Both men are reticent to say who was the first to free the prisoners. The years and conflicting stories of others have muddled those facts, but what they never can forget are the men and women they saw during their campaign.

“We saw hundreds of people in striped clothes just wandering around because they didn’t know where to go and there was nobody to tell them where to go,” remembers Higa.

“Some of them were walking, some of them were crawling, some of them were on the ground — we could not tell if they were dead or not, but you look at them and it was pitiful,” says Obayashi. “That was the experience we had.”

One of the prisoners they discovered was a man named Solly Ganor, who wrote a book titled Light One Candle chronicling his experiences and eventual salvation by the 522nd:

“On May 2, soldiers from the 522nd were patrolling near Waakirchen. The Nisei saw an open field with several hundred “lumps of snow.” When the soldiers looked closer, they realized the “lumps” were people. Some were shot. Some were dead from exposure. But hundreds were alive — barely. I was among the liberated ones. My name is Solly Ganor.”

Once outside the gates of these death camps, the prisoners looked to the most unlikely of places for sustenance.

“There was a dead horse lying outside the camp next to a little stream when we were coming by,” recalls Higa. “We came back a few hours later and it was picked clean of the meat. It was something really bad to see — when we came back it was just bones, and all the prisoners were gone.”

Despite the depravity of their circumstances, Obayashi marveled at how they had not allowed their humanity to be taken from them.

“Prison breaks, you usually have a lot of riots and everything, but this was all very peaceful, like ‘What are we doing out here?’ They were so downhearted or numb, so to speak,” says Obayashi. “They all wanted food, but we had messages coming down to us not to feed them, but they were hungry so we give them anyway.

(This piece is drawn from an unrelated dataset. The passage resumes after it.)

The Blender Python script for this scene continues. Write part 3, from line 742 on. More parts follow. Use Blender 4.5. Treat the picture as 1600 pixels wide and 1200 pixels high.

Old men were drinking coffee and they were very courteous, nobody was rushing, sharing with one another and very polite.”

In 2010, Ganor wrote a poem dedicated to the men of the 522nd Battalion, and while the survivors of World War II are fewer every day, their memories are preserved for history in words such as these:

I lay in the snow ebbing life surrounded by death.

One looked at me with staring eyes he had a bullet in his head.

I heard the shots of the German guards their curses echoing through the forest,

I heard the bullets thudding into the bodies of my friends lying by my side,

They had no strength to scream before they died,

Many were just lumps in the snow shot or frozen a few hours before their liberation,

After years of torture, beatings, and endless humiliation.

I lay in the snow ebbing life a few heartbeats away from oblivion,

I saw the shadow of the angel of death as he spread his wings over my soul.

I felt the icy blood in my veins reaching for my heart. I knew my time had come.

I had a last look at the sky above and saw another Angel smiling at me.

His wings were just a dirty uniform and he had slanted eyes.

He picked me up from the freezing snow and gently stroked my head,

He wrapped me in a blanket and snatched me from the dead.